/---

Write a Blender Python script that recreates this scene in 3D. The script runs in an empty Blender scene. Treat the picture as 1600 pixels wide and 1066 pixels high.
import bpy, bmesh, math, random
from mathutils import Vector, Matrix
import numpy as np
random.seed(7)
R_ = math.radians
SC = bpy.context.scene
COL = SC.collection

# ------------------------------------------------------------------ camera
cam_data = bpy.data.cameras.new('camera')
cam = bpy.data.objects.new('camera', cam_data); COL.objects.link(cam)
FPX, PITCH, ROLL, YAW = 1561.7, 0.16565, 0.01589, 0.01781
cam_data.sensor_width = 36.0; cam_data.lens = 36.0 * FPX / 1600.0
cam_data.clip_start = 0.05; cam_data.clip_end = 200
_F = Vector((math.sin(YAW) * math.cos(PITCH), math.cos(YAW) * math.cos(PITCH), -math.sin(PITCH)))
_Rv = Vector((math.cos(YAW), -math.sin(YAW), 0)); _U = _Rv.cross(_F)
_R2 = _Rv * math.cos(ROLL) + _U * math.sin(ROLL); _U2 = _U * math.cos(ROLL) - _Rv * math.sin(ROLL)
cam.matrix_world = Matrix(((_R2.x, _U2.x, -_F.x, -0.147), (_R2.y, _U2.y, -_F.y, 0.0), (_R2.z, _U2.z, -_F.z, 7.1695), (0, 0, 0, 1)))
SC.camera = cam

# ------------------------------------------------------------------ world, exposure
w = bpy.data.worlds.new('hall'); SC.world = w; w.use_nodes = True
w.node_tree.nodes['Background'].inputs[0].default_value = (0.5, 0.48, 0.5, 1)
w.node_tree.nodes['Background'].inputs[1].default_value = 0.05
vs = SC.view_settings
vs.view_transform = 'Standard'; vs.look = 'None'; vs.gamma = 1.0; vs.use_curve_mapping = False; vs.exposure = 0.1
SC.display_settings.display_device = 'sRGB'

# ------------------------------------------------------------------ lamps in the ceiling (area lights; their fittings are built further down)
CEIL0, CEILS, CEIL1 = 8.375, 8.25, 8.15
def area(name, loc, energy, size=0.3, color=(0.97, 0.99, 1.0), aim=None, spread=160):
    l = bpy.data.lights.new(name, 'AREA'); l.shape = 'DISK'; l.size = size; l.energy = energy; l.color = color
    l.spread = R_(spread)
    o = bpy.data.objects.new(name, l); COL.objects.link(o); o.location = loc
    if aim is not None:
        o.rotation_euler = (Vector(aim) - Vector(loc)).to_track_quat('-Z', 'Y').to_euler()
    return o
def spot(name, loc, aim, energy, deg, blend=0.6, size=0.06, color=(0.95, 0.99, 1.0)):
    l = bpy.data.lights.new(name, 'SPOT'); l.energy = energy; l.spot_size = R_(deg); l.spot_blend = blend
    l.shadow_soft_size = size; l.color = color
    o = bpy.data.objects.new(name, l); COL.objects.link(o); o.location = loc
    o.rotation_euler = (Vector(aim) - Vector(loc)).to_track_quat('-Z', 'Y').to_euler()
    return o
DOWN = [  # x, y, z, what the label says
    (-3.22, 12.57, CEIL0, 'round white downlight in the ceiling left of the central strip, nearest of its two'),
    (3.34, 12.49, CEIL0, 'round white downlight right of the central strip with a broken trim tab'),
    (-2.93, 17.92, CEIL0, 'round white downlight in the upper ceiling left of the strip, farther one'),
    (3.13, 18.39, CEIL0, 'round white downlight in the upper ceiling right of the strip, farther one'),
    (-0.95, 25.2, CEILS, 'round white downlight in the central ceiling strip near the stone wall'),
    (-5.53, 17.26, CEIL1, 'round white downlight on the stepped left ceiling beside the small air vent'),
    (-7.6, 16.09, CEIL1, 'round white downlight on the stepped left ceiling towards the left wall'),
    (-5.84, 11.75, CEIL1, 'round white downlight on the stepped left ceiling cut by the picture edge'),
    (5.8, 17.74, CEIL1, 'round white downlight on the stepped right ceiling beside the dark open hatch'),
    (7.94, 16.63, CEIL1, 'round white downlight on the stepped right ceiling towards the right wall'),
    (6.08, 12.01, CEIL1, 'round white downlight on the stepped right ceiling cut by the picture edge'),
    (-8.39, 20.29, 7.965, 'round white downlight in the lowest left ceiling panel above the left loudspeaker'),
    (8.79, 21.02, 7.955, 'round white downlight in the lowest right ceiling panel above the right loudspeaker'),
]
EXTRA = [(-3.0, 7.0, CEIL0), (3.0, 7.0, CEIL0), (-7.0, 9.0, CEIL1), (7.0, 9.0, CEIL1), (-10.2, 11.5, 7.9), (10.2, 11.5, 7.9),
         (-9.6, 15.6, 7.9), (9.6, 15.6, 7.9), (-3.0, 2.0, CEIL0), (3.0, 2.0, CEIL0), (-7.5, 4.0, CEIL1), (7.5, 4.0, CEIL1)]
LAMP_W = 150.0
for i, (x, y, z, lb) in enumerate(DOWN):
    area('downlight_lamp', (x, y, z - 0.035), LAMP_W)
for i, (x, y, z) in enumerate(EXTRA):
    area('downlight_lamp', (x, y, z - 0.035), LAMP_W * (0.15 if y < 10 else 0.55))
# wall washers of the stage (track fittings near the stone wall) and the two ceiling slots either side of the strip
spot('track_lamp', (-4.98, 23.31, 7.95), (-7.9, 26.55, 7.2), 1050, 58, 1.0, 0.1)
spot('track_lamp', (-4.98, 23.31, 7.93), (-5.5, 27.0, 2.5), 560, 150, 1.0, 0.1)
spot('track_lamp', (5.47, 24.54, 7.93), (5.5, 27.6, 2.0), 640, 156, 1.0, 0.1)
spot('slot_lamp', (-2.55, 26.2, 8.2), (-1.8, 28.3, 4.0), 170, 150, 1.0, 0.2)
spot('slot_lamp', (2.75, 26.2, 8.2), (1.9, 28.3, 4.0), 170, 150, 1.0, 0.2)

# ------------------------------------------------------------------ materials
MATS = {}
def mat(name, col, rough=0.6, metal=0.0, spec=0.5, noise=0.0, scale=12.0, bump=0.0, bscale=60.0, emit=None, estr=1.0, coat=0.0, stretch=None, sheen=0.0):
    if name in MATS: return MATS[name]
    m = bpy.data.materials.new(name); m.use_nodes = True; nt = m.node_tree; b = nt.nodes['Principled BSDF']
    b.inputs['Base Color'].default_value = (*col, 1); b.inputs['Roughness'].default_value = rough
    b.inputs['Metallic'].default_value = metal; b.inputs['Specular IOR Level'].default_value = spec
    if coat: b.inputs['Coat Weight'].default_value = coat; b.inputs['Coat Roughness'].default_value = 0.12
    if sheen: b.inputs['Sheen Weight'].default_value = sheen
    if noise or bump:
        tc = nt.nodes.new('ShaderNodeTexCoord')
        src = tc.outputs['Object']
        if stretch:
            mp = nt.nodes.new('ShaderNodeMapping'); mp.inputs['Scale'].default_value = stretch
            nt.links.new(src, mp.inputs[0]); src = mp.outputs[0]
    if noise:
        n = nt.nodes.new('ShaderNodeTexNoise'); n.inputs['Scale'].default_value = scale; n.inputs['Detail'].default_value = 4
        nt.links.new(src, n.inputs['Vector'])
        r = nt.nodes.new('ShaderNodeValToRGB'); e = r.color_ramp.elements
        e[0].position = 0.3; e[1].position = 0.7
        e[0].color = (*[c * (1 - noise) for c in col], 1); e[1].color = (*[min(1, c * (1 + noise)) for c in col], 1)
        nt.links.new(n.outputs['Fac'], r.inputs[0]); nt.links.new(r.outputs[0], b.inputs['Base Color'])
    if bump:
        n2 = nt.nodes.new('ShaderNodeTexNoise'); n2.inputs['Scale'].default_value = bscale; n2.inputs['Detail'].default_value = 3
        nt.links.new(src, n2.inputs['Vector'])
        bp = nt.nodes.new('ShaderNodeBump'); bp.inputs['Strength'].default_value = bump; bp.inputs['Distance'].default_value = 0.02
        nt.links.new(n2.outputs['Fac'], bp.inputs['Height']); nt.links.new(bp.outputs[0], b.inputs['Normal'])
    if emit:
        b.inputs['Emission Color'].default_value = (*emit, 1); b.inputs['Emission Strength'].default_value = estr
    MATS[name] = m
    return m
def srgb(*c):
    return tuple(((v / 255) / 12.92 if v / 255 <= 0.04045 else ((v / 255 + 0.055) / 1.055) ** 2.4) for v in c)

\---

__INSTRUCTION__.
Of the lines above, how many contain the string "scene"? Only the number is required.

__RESULT__.
2